Die Beklagte kann die Rückzahlung des Kinderzuschlags nicht auf § 50 SGB X stützen. Dessen Voraussetzungen liegen offensichtlich nicht vor. Nach § 50 Abs. 1 SGB X sind bereits erbrachte Leistungen zu erstatten, soweit ein Verwaltungsakt aufgehoben worden ist. Soweit Leistungen ohne Verwaltungsakt zu Unrecht erbracht worden sind, sind sie zu erstatten (§ 50 Abs. 2 SGB X). Die Auszahlung des Kinderzuschlags erfolgte aufgrund des Bewilligungsbescheides vom 12. März 2010, also nicht ohne Erlass eines Verwaltungsakts. Der Bewilligungsbescheid wurde, wie oben bereits ausgeführt, nicht aufgehoben.

Die Kostenentscheidung beruht auf den § § 183,193 SGG.

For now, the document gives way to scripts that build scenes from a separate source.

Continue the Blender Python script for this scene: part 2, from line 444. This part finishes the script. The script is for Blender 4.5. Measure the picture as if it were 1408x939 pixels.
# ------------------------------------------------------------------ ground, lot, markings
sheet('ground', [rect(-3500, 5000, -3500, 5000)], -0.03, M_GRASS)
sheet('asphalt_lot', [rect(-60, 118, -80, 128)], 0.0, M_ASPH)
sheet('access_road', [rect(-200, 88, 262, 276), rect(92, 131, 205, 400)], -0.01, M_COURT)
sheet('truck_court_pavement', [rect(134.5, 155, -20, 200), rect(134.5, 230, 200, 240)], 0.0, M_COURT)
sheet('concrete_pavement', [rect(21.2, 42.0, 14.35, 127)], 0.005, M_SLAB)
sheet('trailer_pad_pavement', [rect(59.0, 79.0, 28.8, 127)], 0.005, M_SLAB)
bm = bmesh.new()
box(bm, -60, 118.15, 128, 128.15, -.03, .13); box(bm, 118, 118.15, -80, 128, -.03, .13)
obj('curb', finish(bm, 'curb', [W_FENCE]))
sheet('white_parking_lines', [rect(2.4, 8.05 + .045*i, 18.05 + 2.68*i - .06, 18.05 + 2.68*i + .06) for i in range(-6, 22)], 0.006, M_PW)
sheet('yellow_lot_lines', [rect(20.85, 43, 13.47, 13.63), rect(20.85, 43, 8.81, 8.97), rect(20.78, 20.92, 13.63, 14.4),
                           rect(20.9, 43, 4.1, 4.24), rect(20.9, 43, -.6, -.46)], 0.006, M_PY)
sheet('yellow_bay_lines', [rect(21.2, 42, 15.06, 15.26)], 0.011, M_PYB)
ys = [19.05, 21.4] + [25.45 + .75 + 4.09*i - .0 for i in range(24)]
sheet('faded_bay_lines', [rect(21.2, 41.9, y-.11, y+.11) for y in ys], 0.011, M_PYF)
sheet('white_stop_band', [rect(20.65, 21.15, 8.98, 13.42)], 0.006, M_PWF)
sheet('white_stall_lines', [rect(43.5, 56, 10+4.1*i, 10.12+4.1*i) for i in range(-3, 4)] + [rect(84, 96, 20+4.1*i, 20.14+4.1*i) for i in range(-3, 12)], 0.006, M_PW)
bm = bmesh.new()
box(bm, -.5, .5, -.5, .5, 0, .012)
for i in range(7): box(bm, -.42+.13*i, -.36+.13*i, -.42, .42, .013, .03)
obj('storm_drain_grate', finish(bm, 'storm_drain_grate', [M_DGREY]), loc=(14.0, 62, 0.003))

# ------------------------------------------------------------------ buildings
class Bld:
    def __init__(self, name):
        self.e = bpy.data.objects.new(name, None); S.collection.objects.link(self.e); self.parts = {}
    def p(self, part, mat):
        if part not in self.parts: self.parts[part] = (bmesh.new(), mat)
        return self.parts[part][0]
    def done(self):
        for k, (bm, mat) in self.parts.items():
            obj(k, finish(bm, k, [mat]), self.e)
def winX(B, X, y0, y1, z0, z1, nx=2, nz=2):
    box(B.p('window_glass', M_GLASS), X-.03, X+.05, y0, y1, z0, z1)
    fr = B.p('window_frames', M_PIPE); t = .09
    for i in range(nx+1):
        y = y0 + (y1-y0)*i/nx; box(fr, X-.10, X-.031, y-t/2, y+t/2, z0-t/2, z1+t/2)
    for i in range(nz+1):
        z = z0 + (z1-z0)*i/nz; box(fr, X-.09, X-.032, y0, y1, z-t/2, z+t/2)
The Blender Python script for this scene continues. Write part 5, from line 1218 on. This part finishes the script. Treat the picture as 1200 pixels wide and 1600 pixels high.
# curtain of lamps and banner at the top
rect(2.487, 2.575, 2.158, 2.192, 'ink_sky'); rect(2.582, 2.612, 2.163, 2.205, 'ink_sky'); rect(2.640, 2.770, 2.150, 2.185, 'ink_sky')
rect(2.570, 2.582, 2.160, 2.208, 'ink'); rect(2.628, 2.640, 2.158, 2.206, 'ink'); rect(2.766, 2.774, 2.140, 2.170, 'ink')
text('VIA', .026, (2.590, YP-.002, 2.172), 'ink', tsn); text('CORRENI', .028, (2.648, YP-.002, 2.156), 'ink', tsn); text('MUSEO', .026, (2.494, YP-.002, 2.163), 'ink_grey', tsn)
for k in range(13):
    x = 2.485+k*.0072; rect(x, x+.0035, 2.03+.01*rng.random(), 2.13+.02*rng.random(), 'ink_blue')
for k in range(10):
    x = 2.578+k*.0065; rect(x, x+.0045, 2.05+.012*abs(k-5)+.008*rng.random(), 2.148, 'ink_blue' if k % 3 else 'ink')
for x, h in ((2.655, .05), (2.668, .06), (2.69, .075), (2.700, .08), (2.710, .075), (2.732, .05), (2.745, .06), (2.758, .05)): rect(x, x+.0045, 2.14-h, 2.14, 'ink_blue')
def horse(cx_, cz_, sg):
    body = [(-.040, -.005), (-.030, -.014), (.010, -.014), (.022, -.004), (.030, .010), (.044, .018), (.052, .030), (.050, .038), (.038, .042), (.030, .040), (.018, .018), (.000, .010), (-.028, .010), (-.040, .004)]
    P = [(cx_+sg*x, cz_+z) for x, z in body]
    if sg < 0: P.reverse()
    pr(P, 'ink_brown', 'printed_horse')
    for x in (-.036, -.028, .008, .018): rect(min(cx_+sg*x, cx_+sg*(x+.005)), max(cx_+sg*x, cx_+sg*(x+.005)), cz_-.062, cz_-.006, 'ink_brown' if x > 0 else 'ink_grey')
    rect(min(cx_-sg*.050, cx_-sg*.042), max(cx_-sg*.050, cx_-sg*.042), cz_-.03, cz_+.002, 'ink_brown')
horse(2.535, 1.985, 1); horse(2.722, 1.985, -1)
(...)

Das Gericht hat die Berufung nach § 144 Abs. 2 Nr. 1 SGG zugelassen, weil die Rechtssache grundsätzliche Bedeutung hat. In einer Vielzahl von Verfahren fordert die Beklagte die Rückzahlung von Kinderzuschlag gestützt auf einen von ihr als Nebenbestimmung verfügten Vorbehalt der Rückforderung. Höchstrichterliche Entscheidungen hierzu gibt es nicht.